何やら家の中を覗き込んでいる人がいますが、ここは、川崎考古学研究所です⑥(Nさん撮影)。予め予約をしてあると見学できるのだそうですが、この日は予約をしていなかったため入れず、せめて陳列状態だけでも知りたい、と覗き込んだものです。
下は、川崎市と横浜市の境の辺りです⑦(Nさん撮影)。横浜市の港北ニュータウンが見えてきました。
この先は、うとう坂、血流れ坂と続きます。
途中、道からそれた所に、下のような馬頭観音碑があります⑧。この碑文は複文になっており、「この碑は・・・を願いここに建立する」の内側に「馬頭観音を・・・この地に移転安置した・・・安穏を願い」とありますので、辺りを見たのですが、この碑の近くには馬頭観音らしきものは見当たりません。どこにあるのでしょうか。
更に進むと、日吉元石川線にぶつかります。ここで、地図のオレンジ色の破線の方向にある我らのメンバーの一人AFさんのお宅で一休みさせてもらいました。
元気回復したところで、旧大山街道に戻り先へ進みました。下は、後半のルートの地図です。
横浜市営地下鉄の高架橋の下っを進むと、下の写真の不動滝があります⑨。昔は、雨乞いの霊験があったそうで、さらに、この水を飲みながら、喘息、咳、風邪の治癒を願ったのだそうです。
横の階段を上がると老馬鍛治山(ろうばかじやま)不動堂と稲荷社があります。
ここで、この辺の地図のことですが、ちょっとおもしろいことを見つけました。というか、あまりおもしろくもありませんが。
中平龍二郎著「ホントに歩く大山街道」に従うと、不動滝の辺りの道は、旧大山街道を進んでいるようなのですが、明治時代の地図に重ねると、緑色の長方形で囲った辺りがずれていることが分かります。明治時代の地図では、測量誤差、座標変換、図法の変換など理由はいくつか考えられますが、現在の地図とのズレが若干あるため、実は今まで使った地図でも少しずつ補正しながらルートを重ねていました。しかし今回のズレは左右に50mほどのズレで、結構大きいため、今回は補正せずにそのまま重ねてあります。「今昔マップ3」で時代を追って比較すると、明治時代から昭和21年の地図までは、現在の地図に対して道も等高線も同様なズレがあり、昭和41年の地図になってようやく、現在の地図と同じ位置になっていました。土地の造成などにより道が変わったのではないか、という疑問については、この道の東側(丘になっている部分)は、昭和51年の地図では広葉樹林、針葉樹林、荒れ地になっており、昭和60年の地図で初めて土地の造成が始まっています。造成でもない限り、道路、山肌の大規模な変更はないと思われますので、昭和21年までは、誤差のある古いデータを使っており、その後新しいデータに変更したものと思われます。

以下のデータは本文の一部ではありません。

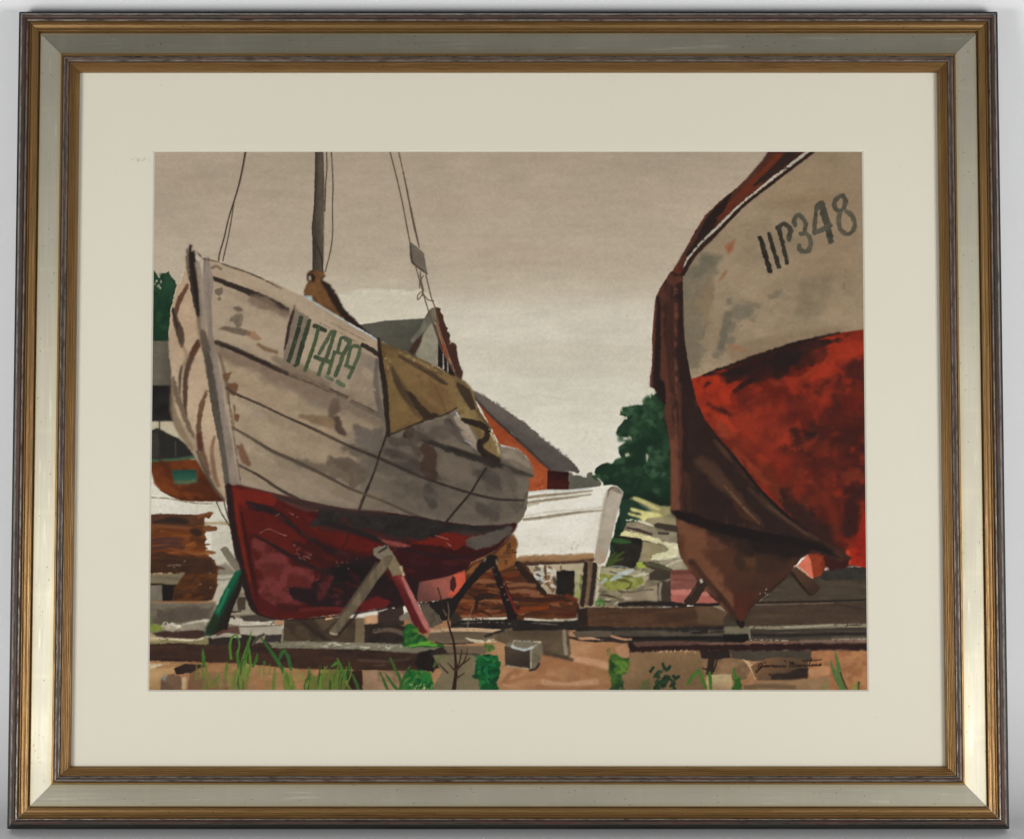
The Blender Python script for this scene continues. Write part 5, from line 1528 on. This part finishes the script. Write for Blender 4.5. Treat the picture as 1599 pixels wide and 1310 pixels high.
line('1090,716 1106,730 1121,744 1145,772 1168,798 1190,820', [8, 18, 20, 12, 8, 4], (78, 54, 41), soft=11, rough=1, a=.85)
line('1130,757 1145,774 1166,798 1186,818', [1.5, 3.5, 3.5, 2], (110, 79, 57), soft=3, dry=.1, a=.8)
line('1116,688 1130,704 1142,720', [3, 6, 3], (84, 57, 43), soft=6, a=.8)
line('1168,762 1196,786 1236,815 1276,842', [3, 9, 9, 4], (72, 51, 40), soft=8, a=.85)
line('1200,790 1230,812 1262,836', [1.5, 2.5, 1.5], (92, 66, 50), soft=3, a=.7)
line('1148,786 1160,804 1180,814', [5, 8, 4], (72, 42, 32), soft=7, a=.7)
line('1096,640 1114,672 1150,716 1190,764 1225,797 1262,826', [3, 5, 7, 8, 12, 8], (30, 25, 24), soft=4)
line('1086,610 1092,630 1100,648', 1.8, (110, 66, 50), soft=2)
line('1046,434 1050,440 1060,436', 10, (84, 50, 40), soft=4)
# turned hem and the pouch below it
wash('1056,806 1070,810 1100,826 1140,842 1200,856 1262,862 1240,885 1205,922 1172,950 1160,974 1142,962 1098,918 1062,868', (86, 51, 36), soft=2, c2=(66, 42, 32), g='1090,850 1190,900', gn=.12, mot=.05)
wash('1058,812 1100,826 1112,850 1110,880 1130,910 1150,935 1150,960 1110,928 1078,888 1062,860', (114, 74, 52), soft=14, rough=3, a=.8)
wash('1104,830 1140,840 1145,855 1115,860 1104,850', (88, 54, 40), soft=4, rough=1.5)
wash('1095,860 1110,854 1160,880 1150,890 1110,880', (82, 50, 36), soft=6, a=.8)
wash('1150,850 1240,862 1230,885 1190,900 1150,880', (58, 40, 31), soft=12, rough=3)
wash('1160,870 1180,868 1180,885 1166,886', (88, 58, 38), soft=9, a=.8)
wash('1145,930 1180,925 1172,950 1160,974 1148,962', (76, 40, 30), soft=6)
wash('1095,818 1150,828 1230,840 1275,850 1270,868 1235,874 1195,870 1150,856 1110,836', (44, 32, 27), soft=14, rough=2, a=.95)
wash('1150,832 1230,842 1272,852 1262,866 1230,868 1185,860', (33, 26, 24), soft=9, rough=2, a=.9)
wash('1047,797 1058,796 1080,800 1105,810 1140,819 1190,829 1240,838 1285,850 1312,872 1285,862 1240,852 1190,845 1140,836 1105,826 1075,817 1056,809', (30, 24, 23), soft=2.4, rough=.9)
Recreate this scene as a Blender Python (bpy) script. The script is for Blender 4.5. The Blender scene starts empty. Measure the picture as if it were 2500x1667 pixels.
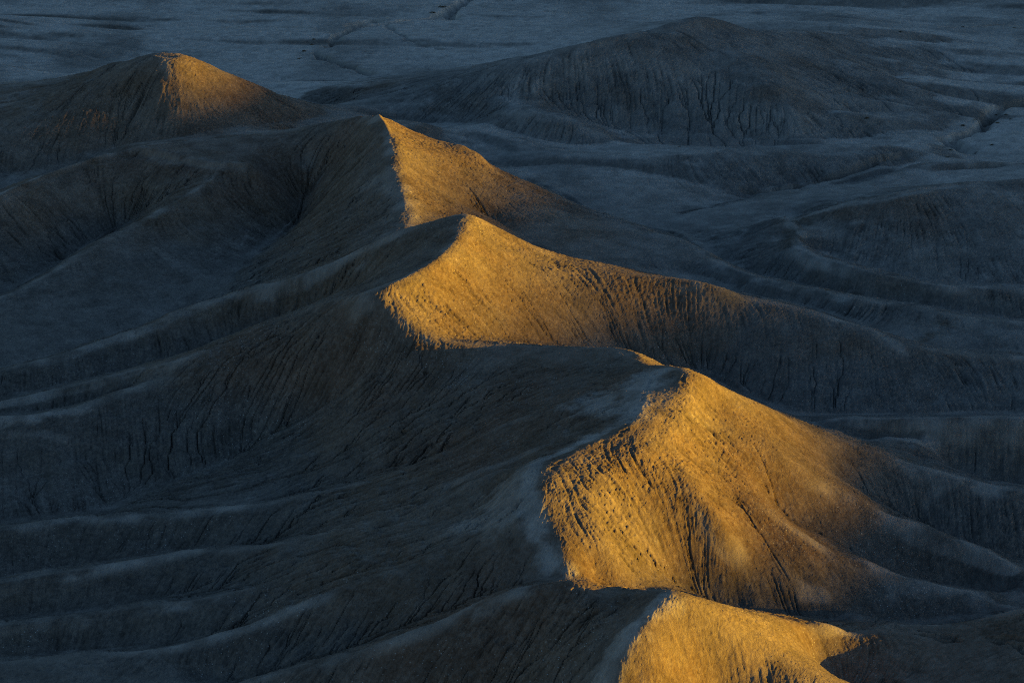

さて、その後、道なりに早渕川に沿って進むと庚申堂がありました⑩。
そのいわれです(AFさん撮影)。
その少し西側に、荏田宿の案内板が新しく作られていました⑪。
集まってワイワイやっている人達の前と後ろです(右はNさん撮影)。金網の向こうの人達。
この案内板の地図の右下に、渡辺崋山が枡屋(16番)に泊まったことが書かれています。
渡辺崋山の遊相日記には、荏田宿に泊まったときの様子が書かれています。下の絵は、華山が日記に走り書きした桝屋の様子です。
下の写真は、真福寺の山門と本堂です⑫。真福寺は昔は荏田上宿にあったのですが大正時代に現在地に移ったとのことです。真福寺には絵馬が多数奉納され、現在も多く残っており、真福寺本堂と横浜市歴史博物館に保存されているそうです。
下は、荏田宿の常夜灯です⑬(右下以外はIさん撮影)。
荏田宿を過ぎ江田駅に近づいたところに庚申供養塔があります⑭。「ホントに歩く大山街道」には、見落とすかもしれない、と書いてあるのですが、本当に見落としそうでした。右の写真はIさん撮影。
江田駅の近くに地藏堂があります⑮。これは、江戸中期の作だそうです。
今日のルートは江田駅で終了です。またまた例によって、ビールで乾杯しお昼を食べて解散しました。
怪人230号
最近、川崎と横浜の市境辺りまで散歩に行きました、市境の横浜側に都筑ミカン園、があり、結構安くてうまい。皆さんに紹介できなくて残念。また行くチャンスがあれば、試食してみて下さい。ミカンははセンター北駅の近くの農協でも扱っているとのことです。